Provided material:

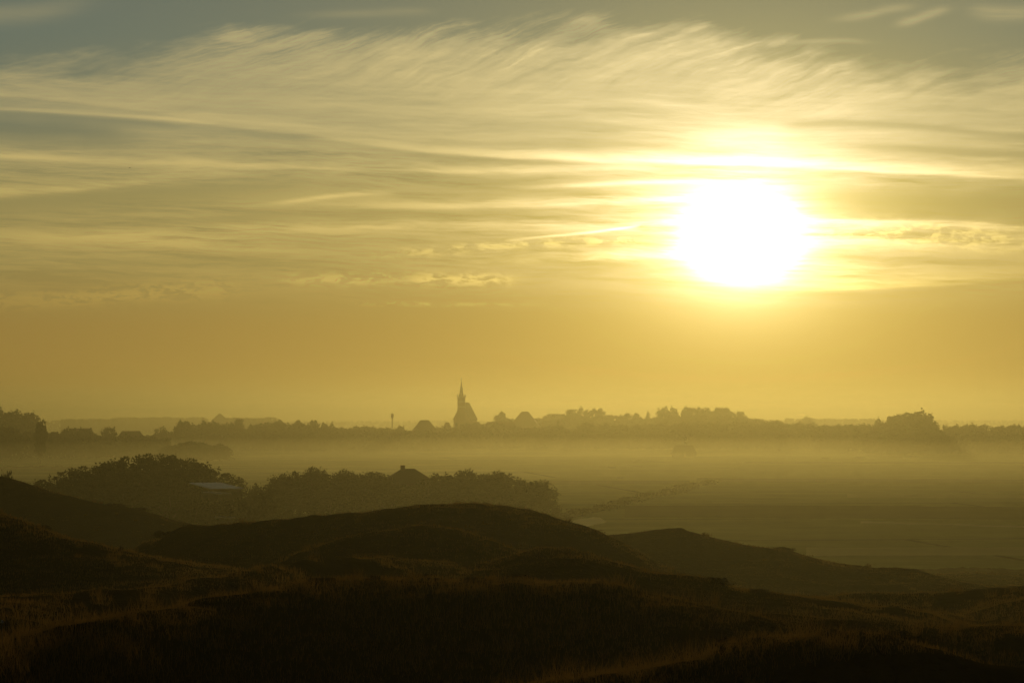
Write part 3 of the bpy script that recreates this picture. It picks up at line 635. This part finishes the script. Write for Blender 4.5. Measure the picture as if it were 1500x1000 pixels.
stuff('village_undergrowth', [
    strip([(-60, 636), (60, 634), (100, 637), (250, 642)], 1090, 14, 0, 9000, 1.5, rg),
    strip([(215, 637), (300, 628), (500, 632), (620, 632), (660, 632)], 1300, 16, 0, 15000, 1.6, rg),
    strip([(640, 631), (720, 626), (760, 628), (790, 632), (900, 629), (1000, 626), (1200, 627), (1290, 629)], 1370, 18, 0, 24000, 1.7, rg),
    strip([(1250, 629), (1380, 631), (1600, 629)], 1225, 12, 0, 10000, 1.5, rg),
    strip([(780, 621), (810, 615), (870, 611), (900, 617), (960, 616), (1010, 611), (1080, 612), (1130, 618), (1180, 621)], 1600, 14, 0, 22000, 1.6, rg),
    strip([(1280, 624), (1300, 617), (1360, 615), (1372, 626)], 1235, 10, 0, 6000, 1.4, rg),
    strip([(-60, 612), (42, 612), (60, 626)], 1215, 10, 0, 6000, 1.3, rg)])
stuff('far_wood', [
    strip([(90, 614.5), (170, 613.5), (178, 612), (300, 612), (305, 615)], 2700, 60, 0, 6000, 3.0, rg),
    strip([(-300, 617), (0, 616.5), (500, 617.2), (1000, 615.2), (1700, 616)], 3400, 90, 0, 9000, 4.0, rg),
    strip([(1150, 614), (1290, 614)], 2300, 40, 0, 2500, 3.0, rg),
    strip([(330, 612.5), (385, 613), (396, 611), (405, 613)], 2100, 30, 0, 2000, 2.6, rg)])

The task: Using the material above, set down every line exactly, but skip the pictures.

The answer:
Write part 3 of the bpy script that recreates this picture. It picks up at line 635. This part finishes the script. Write for Blender 4.5. Measure the picture as if it were 1500x1000 pixels.
stuff('village_undergrowth', [
    strip([(-60, 636), (60, 634), (100, 637), (250, 642)], 1090, 14, 0, 9000, 1.5, rg),
    strip([(215, 637), (300, 628), (500, 632), (620, 632), (660, 632)], 1300, 16, 0, 15000, 1.6, rg),
    strip([(640, 631), (720, 626), (760, 628), (790, 632), (900, 629), (1000, 626), (1200, 627), (1290, 629)], 1370, 18, 0, 24000, 1.7, rg),
    strip([(1250, 629), (1380, 631), (1600, 629)], 1225, 12, 0, 10000, 1.5, rg),
    strip([(780, 621), (810, 615), (870, 611), (900, 617), (960, 616), (1010, 611), (1080, 612), (1130, 618), (1180, 621)], 1600, 14, 0, 22000, 1.6, rg),
    strip([(1280, 624), (1300, 617), (1360, 615), (1372, 626)], 1235, 10, 0, 6000, 1.4, rg),
    strip([(-60, 612), (42, 612), (60, 626)], 1215, 10, 0, 6000, 1.3, rg)])
stuff('far_wood', [
    strip([(90, 614.5), (170, 613.5), (178, 612), (300, 612), (305, 615)], 2700, 60, 0, 6000, 3.0, rg),
    strip([(-300, 617), (0, 616.5), (500, 617.2), (1000, 615.2), (1700, 616)], 3400, 90, 0, 9000, 4.0, rg),
    strip([(1150, 614), (1290, 614)], 2300, 40, 0, 2500, 3.0, rg),
    strip([(330, 612.5), (385, 613), (396, 611), (405, 613)], 2100, 30, 0, 2000, 2.6, rg)])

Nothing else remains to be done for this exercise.